There is no hint in this that secularism and religious tolerance were themselves Calvinist inventions, or reactions to earlier forms of Calvinist thought, which they were. It matters that they did not arise from within any other tradition. But this is not the shocking part of Massie’s piece. That is his shock that the Wee Frees believe in original sin: “Forbes, after all, holds to the Westminster Confession of 1647. Man is inherently sinful, depraved since the time of Adam. This is no longer a common view, even in congregational circles.”

Yet original sin seems to me the one entirely realistic Christian doctrine, and a thing that anyone can verify from their own experience. Perhaps this is a matter of temperament; perhaps it is the natural consequence of years spent studying church politics. But I doubt these explanations. Once you make allowances for the non-existence of Adam and the non-occurrence of the fall, the fact of original sin is undeniable.

Progress was meant to preserve the virtues of Christianity without its superstition, but the SNP has, perhaps, reinvented its vices, but without the realism.


IN FACT, the only group to have abandoned realism as completely as the progressives are the Conservatives. Hugo Rifkind, in The Times, was one of the few commentators taking time off from outrage to laugh at the Rwanda scheme as it deserves: to point out that the problem is not so much that it’s offshoring the problem, but that it’s offshoring a fantasy that could never solve the problem.

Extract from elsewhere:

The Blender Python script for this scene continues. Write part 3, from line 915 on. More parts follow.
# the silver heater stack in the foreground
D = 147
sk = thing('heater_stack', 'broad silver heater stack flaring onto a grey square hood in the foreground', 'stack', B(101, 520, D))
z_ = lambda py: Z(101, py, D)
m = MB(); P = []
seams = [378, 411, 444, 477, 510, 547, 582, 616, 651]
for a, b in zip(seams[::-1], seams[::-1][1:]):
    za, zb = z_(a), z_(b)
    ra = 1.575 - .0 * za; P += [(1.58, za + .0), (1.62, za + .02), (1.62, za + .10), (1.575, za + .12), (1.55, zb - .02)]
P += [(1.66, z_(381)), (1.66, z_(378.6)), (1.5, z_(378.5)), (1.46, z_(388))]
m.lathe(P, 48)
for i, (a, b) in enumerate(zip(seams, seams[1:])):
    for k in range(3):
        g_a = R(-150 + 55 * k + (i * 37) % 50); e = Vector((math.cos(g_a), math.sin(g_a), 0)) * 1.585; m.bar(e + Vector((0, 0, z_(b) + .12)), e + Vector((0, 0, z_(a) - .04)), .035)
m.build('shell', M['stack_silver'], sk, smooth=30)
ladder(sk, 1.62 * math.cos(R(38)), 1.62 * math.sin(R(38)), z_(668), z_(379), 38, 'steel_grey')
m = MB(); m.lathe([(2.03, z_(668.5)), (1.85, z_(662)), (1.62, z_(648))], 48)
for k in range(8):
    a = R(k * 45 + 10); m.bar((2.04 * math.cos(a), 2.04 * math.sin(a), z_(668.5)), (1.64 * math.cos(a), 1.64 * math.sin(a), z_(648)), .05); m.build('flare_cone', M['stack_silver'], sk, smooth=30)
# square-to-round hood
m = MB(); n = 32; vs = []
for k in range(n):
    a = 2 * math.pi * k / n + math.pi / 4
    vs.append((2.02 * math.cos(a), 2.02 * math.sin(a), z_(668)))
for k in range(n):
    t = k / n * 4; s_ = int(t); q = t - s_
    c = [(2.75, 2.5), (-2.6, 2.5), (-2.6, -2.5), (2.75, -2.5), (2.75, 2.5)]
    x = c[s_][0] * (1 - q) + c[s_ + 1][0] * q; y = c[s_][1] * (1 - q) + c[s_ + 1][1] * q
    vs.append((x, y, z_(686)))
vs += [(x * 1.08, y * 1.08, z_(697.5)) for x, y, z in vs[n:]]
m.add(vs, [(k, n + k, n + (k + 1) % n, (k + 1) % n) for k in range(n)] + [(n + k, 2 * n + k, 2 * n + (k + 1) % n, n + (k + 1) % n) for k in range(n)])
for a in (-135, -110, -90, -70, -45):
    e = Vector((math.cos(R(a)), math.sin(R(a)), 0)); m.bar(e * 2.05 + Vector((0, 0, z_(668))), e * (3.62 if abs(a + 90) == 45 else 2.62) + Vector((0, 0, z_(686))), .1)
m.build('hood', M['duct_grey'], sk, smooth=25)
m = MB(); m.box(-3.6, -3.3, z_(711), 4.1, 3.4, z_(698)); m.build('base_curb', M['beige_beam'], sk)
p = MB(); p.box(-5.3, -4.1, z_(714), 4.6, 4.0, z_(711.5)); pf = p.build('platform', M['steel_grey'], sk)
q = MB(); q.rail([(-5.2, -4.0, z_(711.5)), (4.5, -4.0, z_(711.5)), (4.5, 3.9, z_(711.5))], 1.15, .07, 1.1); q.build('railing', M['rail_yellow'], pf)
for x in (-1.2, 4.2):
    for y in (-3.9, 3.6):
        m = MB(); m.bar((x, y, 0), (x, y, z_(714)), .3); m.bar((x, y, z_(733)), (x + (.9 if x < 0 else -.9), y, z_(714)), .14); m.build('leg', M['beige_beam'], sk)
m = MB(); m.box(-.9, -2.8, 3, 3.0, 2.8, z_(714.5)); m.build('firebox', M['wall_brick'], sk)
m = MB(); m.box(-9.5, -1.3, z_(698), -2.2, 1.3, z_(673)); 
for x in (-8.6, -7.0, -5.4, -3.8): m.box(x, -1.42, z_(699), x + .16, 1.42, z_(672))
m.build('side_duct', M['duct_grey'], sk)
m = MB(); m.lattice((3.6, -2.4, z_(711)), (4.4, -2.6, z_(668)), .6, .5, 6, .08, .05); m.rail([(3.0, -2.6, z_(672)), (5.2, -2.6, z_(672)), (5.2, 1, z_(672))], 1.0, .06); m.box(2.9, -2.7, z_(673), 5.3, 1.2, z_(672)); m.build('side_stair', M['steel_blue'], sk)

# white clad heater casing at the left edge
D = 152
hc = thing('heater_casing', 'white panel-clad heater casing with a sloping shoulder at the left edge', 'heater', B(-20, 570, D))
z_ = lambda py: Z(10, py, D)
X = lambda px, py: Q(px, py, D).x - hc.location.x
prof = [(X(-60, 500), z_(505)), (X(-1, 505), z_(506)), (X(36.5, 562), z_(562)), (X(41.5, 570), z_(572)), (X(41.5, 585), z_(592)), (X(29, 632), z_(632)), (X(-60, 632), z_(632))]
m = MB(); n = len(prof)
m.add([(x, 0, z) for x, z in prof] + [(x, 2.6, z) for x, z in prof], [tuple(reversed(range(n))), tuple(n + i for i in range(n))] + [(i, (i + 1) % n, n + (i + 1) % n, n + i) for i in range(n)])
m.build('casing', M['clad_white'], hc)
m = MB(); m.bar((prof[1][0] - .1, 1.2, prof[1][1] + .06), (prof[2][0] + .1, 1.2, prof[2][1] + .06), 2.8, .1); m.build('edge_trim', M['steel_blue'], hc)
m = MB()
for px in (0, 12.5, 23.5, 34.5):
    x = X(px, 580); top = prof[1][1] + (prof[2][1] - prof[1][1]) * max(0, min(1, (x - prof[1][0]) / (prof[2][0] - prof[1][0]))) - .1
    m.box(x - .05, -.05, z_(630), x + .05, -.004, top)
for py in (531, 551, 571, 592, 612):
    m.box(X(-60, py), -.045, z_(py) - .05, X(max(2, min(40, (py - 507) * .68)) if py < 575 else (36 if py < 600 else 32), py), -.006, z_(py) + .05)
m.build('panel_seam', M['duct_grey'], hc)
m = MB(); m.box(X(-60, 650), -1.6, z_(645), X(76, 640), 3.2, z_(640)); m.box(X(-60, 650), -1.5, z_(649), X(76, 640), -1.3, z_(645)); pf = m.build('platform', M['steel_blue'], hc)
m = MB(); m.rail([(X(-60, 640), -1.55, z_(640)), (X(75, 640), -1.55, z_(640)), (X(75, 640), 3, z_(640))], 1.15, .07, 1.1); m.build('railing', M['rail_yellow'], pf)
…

But the preference for fantasy over reality, and for spectacle over sight, is so deeply embedded that the Telegraph reports about the forthcoming Coronation: “Traditionally, the most sacred part of the event — when the Archbishop of Canterbury pours holy oil from the ampulla onto the Coronation Spoon, and anoints the sovereign on the hands, breast and head — is hidden from the public with a canopy.

“The Telegraph understands that an alternative canopy, with a see-through top, is being made to give the King the option of allowing the anointing to be caught on camera for the very first time.” It’s difficult to think of anything more effective at destroying the magic.